▶ _DATA_
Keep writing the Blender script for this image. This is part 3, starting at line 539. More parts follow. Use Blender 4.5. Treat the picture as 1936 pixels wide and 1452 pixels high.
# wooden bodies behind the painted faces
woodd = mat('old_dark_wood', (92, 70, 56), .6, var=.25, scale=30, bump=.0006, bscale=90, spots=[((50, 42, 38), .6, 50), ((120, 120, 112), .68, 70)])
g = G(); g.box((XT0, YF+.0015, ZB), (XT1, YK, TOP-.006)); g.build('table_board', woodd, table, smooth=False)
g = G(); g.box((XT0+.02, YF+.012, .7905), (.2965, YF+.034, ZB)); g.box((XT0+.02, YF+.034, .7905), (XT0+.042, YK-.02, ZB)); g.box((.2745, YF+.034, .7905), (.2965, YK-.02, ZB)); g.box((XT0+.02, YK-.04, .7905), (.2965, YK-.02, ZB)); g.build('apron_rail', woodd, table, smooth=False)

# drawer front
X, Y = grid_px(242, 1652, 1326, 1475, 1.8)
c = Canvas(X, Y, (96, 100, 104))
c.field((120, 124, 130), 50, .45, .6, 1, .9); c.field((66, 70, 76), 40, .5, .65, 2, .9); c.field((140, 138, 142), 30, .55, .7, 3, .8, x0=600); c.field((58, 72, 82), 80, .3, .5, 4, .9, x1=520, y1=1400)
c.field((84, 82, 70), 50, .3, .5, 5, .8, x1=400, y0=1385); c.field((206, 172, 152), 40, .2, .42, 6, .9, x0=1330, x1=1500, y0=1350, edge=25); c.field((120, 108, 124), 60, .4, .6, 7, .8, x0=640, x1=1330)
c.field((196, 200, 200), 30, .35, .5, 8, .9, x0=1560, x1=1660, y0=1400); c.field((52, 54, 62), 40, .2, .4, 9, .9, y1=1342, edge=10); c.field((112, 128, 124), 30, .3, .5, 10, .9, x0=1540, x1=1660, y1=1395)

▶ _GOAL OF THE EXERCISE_
Retype the listing. Match it exactly.

▶ _TASK OUTPUT_
Keep writing the Blender script for this image. This is part 3, starting at line 539. More parts follow. Use Blender 4.5. Treat the picture as 1936 pixels wide and 1452 pixels high.
# wooden bodies behind the painted faces
woodd = mat('old_dark_wood', (92, 70, 56), .6, var=.25, scale=30, bump=.0006, bscale=90, spots=[((50, 42, 38), .6, 50), ((120, 120, 112), .68, 70)])
g = G(); g.box((XT0, YF+.0015, ZB), (XT1, YK, TOP-.006)); g.build('table_board', woodd, table, smooth=False)
g = G(); g.box((XT0+.02, YF+.012, .7905), (.2965, YF+.034, ZB)); g.box((XT0+.02, YF+.034, .7905), (XT0+.042, YK-.02, ZB)); g.box((.2745, YF+.034, .7905), (.2965, YK-.02, ZB)); g.box((XT0+.02, YK-.04, .7905), (.2965, YK-.02, ZB)); g.build('apron_rail', woodd, table, smooth=False)

# drawer front
X, Y = grid_px(242, 1652, 1326, 1475, 1.8)
c = Canvas(X, Y, (96, 100, 104))
c.field((120, 124, 130), 50, .45, .6, 1, .9); c.field((66, 70, 76), 40, .5, .65, 2, .9); c.field((140, 138, 142), 30, .55, .7, 3, .8, x0=600); c.field((58, 72, 82), 80, .3, .5, 4, .9, x1=520, y1=1400)
c.field((84, 82, 70), 50, .3, .5, 5, .8, x1=400, y0=1385); c.field((206, 172, 152), 40, .2, .42, 6, .9, x0=1330, x1=1500, y0=1350, edge=25); c.field((120, 108, 124), 60, .4, .6, 7, .8, x0=640, x1=1330)
c.field((196, 200, 200), 30, .35, .5, 8, .9, x0=1560, x1=1660, y0=1400); c.field((52, 54, 62), 40, .2, .4, 9, .9, y1=1342, edge=10); c.field((112, 128, 124), 30, .3, .5, 10, .9, x0=1540, x1=1660, y1=1395)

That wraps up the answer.